Wednesday, September 11, 2013

The Beauty of Marriage


As we left the doctor's office, I felt a cloud of disappointment start to settle it's ugly face around me. It arrived and sneered at me while the doctor was talking. I heard the words he had to say, but what I heard even louder was, "you can't get pregnant on your own and succeed." As tears were fighting to come out in droves, I fought back to keep my composure and hear the only words I never wanted to hear, "the only way we can help you, and give you a 55% chance of taking a baby home, is IVF".

My heart sank. There are no words. Every question I had thought of prior to this appointment had disappeared, melted away. As the reality set in that the problem didn't actually have anything to do with me, but was entirely on Male Factor Infertility, I became angry. For what reason? Many. Too much to even break down right now. Too many things to even have sorted through it all myself.

The day was a whirlwind. Being fully present at my nephew's birth... A miracle. An experience I would never trade the world for... And an appointment filled with disappointment and letdown.
 
 
My heart has ached ever since. No, I have nothing against IVF or any other fertility treatment. It's just not the route we ever wanted to take. We have never stopped believing that God will provide us with a baby. We have just always believed it would be without assistance... and IVF is expensive.

So, here we are... Waiting, and my heart is aching in a new way. On Monday, Jason and I sat down in the living room and I poured out my heart. I poured out all the aches and pains and everything that made me angry. I talked about my disappointment and my fears... And I cried. And then Jason did the most amazing thing, something I never expected.

He looked at me and said, "I'm not worried about it. I really believe that we'll be pregnant soon."

He was so confident, cool, and collected. It was like he had an insider look at the future; he read tomorrow's paper. His words impacted me to my core. In my struggle and pain, my spouse, my husband, has confidence in God's Word. He spoke truth, the truth of the promise. He spoke it with calm confidence and a knowing.

This confidence, this faith, this is what gives me hope right now. This is the beauty of marriage. When one is down, the other is up. It's a beautiful thing, a harmonious melody.
 
"A person standing alone can be attacked and defeated, but two can stand back-to-back and conquer. Three are even better, for a triple-braided cord is not easily broken." (Ecclesiastes 4:12 NLT)

Marriage is not easy, but oh is it worth it. We go through life and sometimes, it sucks. But when we can go through it together we can pick each other up. We can hold each other's hands. We can laugh together and cry together. We can remind each other of the promises. Marriage is always work and it's work from both sides. There's always decisions to make about forgiveness, or keeping your mouth closed to keep the peace; or listening when they're hurting, or laughing when you share joy. But this is what God created marriage for... a bond meant for a lifetime, a covenant meant to be an example of a coming King for His bride. A way to demonstrate God's love for us.

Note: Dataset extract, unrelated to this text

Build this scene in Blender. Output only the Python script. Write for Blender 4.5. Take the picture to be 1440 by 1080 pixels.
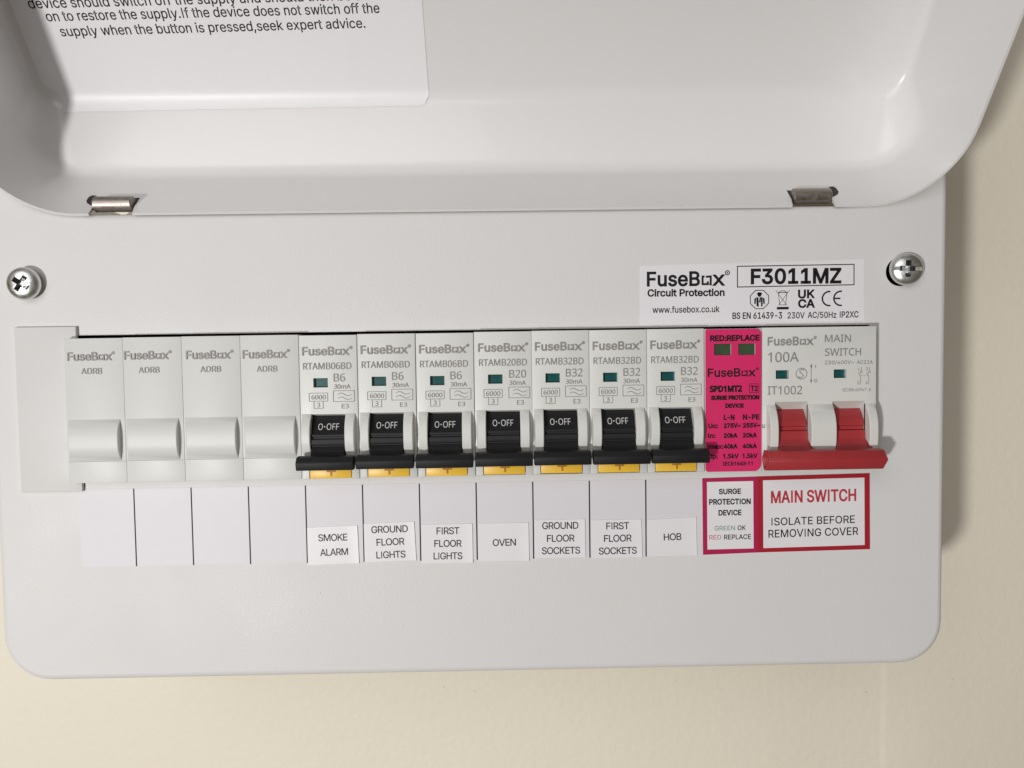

I am so thankful for my man. Someday we'll be sharing in the joy of children (and yes, the trials and difficulties too), and I'm so thankful we get to do that together. I'm so thankful that we can walk this road, though painful, together. I'm so thankful that no matter where we end up, even if it's not what my brain pictures, that we'll be together.

My heart is filled with joy and hope, my heart is filled with Eucharisteo (the giving of thanks, thankfulness).

Marriage is a beautiful thing.

1 comment:

  1. My son and his wife went through a very similar journey and 2012 was an excruciating year for me watching them go through disappointment after disappointment in their attempts to conceive. They were on the IVF journey and on fertility meds when Liam who was born at 7:15 this morning, (by c-section) was conceived. He is every bit as much a miracle as any baby could be. Your blessing is coming. Don't put God in a box or try to be a faith giant. Just relax, enjoy each day and let God lead.